> [EXERCISE TASK]
From the entries below, gather each line containing the word "scene".

> [SUPPLIED RECORDS]
§
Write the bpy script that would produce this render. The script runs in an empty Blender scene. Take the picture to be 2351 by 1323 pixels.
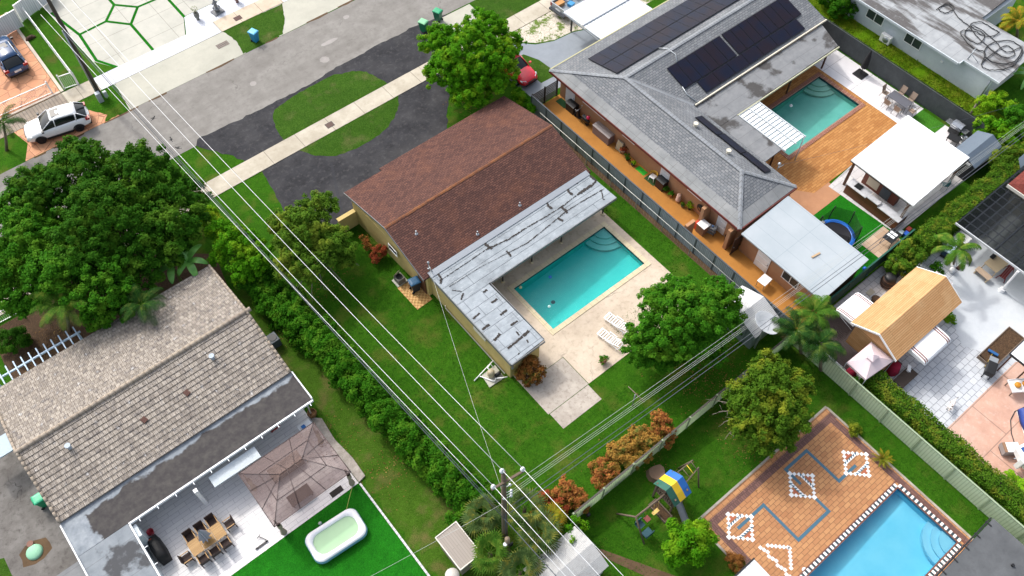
§
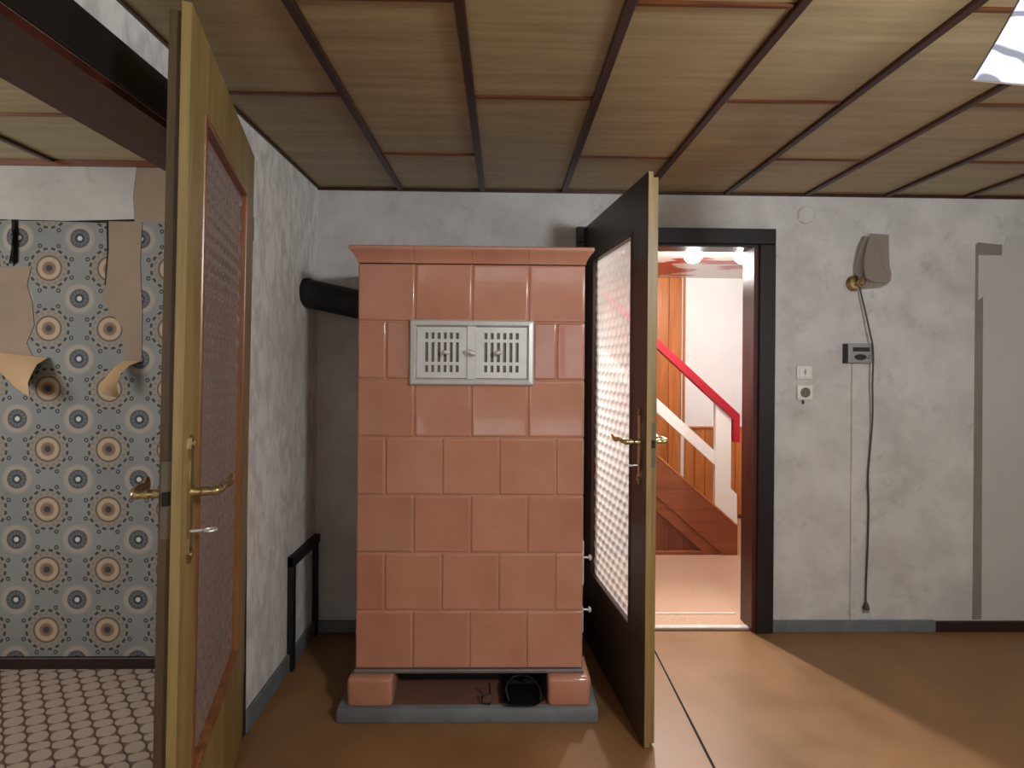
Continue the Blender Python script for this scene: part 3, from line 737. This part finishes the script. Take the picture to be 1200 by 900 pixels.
§
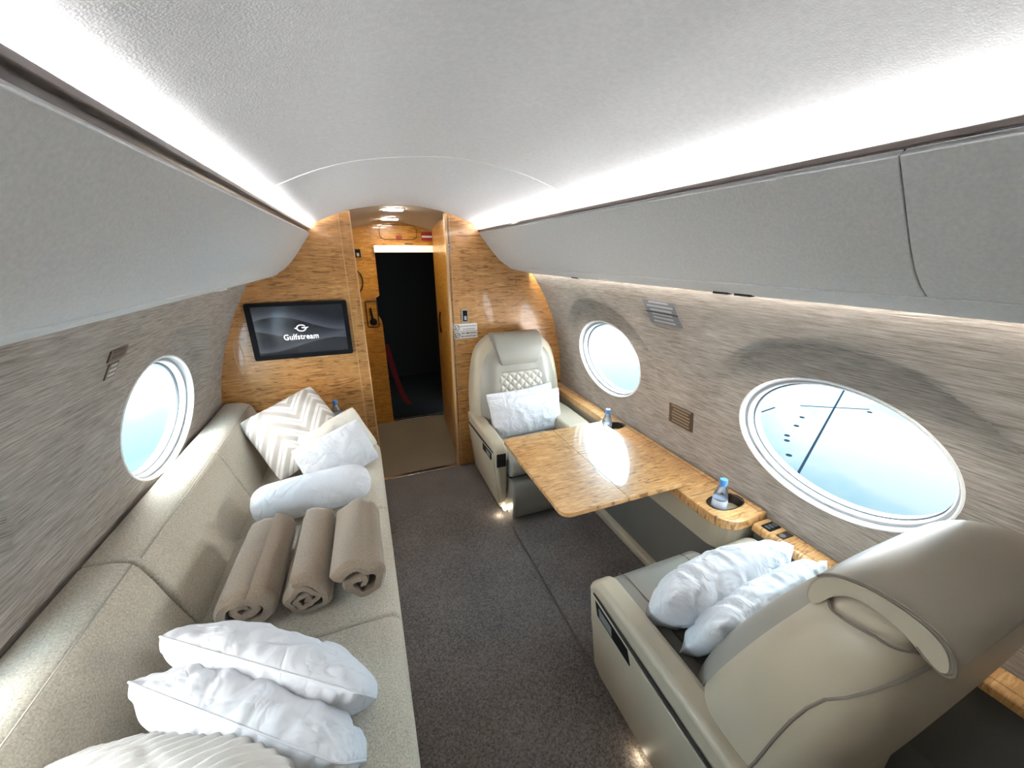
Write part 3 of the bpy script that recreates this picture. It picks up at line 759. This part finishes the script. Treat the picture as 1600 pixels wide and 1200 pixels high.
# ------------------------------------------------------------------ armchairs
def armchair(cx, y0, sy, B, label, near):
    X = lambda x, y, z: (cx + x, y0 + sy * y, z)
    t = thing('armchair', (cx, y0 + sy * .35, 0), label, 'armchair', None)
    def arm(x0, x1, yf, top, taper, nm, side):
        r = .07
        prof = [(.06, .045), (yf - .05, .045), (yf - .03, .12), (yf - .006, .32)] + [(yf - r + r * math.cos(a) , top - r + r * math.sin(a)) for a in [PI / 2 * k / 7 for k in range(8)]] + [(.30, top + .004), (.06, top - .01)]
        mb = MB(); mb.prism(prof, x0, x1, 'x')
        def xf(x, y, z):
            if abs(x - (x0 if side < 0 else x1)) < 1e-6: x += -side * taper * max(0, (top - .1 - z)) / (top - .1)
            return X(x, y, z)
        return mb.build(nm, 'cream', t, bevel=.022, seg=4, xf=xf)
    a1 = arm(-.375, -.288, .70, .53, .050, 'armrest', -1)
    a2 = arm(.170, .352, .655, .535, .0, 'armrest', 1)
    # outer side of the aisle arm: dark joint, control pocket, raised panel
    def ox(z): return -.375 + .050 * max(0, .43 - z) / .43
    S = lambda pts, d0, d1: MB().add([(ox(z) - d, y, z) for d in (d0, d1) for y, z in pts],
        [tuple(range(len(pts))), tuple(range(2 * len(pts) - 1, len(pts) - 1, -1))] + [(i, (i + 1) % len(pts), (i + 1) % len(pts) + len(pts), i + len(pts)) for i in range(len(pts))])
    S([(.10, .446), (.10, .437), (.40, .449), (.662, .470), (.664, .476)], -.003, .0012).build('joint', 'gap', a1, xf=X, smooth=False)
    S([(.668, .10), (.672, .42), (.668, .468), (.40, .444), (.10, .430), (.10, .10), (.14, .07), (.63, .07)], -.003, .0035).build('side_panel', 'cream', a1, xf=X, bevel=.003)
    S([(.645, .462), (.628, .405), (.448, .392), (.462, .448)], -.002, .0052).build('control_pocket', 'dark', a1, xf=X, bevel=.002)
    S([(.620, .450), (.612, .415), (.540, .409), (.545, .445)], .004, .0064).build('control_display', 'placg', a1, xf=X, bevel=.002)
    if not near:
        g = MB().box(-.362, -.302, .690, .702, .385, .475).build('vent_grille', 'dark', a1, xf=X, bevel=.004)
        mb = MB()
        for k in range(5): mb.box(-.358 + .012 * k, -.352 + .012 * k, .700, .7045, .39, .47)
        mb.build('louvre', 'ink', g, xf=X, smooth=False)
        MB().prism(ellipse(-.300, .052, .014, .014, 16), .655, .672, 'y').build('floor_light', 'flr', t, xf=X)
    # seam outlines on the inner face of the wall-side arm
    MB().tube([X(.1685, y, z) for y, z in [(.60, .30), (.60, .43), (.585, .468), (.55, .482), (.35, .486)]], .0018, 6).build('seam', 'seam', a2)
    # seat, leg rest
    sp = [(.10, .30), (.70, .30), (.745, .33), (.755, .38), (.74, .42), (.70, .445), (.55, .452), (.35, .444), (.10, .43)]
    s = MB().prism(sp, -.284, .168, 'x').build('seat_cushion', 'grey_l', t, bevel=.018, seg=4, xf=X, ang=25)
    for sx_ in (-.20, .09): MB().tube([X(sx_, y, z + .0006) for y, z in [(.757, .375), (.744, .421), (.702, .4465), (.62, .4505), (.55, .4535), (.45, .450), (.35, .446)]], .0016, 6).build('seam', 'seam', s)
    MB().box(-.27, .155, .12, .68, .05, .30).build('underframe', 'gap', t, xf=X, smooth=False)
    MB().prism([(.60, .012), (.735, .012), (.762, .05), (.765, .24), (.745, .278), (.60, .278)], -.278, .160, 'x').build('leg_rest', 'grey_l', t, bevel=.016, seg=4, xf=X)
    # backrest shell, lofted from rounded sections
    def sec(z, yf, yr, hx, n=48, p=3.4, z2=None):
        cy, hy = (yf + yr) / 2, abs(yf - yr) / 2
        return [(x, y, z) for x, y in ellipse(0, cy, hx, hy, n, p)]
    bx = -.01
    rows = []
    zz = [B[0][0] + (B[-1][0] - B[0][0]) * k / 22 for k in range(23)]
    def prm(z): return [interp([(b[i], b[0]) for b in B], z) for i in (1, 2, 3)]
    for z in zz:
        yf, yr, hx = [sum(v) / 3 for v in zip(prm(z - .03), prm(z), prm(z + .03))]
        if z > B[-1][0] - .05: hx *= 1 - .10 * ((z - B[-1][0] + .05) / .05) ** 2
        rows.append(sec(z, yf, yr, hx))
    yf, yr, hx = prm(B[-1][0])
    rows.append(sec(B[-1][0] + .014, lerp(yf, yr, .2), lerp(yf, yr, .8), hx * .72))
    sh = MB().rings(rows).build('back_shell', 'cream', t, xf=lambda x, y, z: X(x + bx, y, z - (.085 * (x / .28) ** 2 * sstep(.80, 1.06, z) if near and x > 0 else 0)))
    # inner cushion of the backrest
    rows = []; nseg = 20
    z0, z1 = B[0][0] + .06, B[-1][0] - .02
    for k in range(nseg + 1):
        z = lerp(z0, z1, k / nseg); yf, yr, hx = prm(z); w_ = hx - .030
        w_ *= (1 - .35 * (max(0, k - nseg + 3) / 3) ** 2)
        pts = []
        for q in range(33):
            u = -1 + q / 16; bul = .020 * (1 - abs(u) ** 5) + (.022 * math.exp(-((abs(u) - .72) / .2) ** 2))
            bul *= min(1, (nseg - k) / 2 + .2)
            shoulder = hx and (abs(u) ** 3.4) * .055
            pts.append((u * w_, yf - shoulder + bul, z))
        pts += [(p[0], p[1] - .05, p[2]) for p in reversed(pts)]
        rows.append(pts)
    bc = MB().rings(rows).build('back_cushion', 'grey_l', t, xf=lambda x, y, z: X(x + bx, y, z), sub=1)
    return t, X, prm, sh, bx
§
> [EXERCISE SOLUTION]
Write the bpy script that would produce this render. The script runs in an empty Blender scene. Take the picture to be 2351 by 1323 pixels.
Continue the Blender Python script for this scene: part 3, from line 737. This part finishes the script. Take the picture to be 1200 by 900 pixels.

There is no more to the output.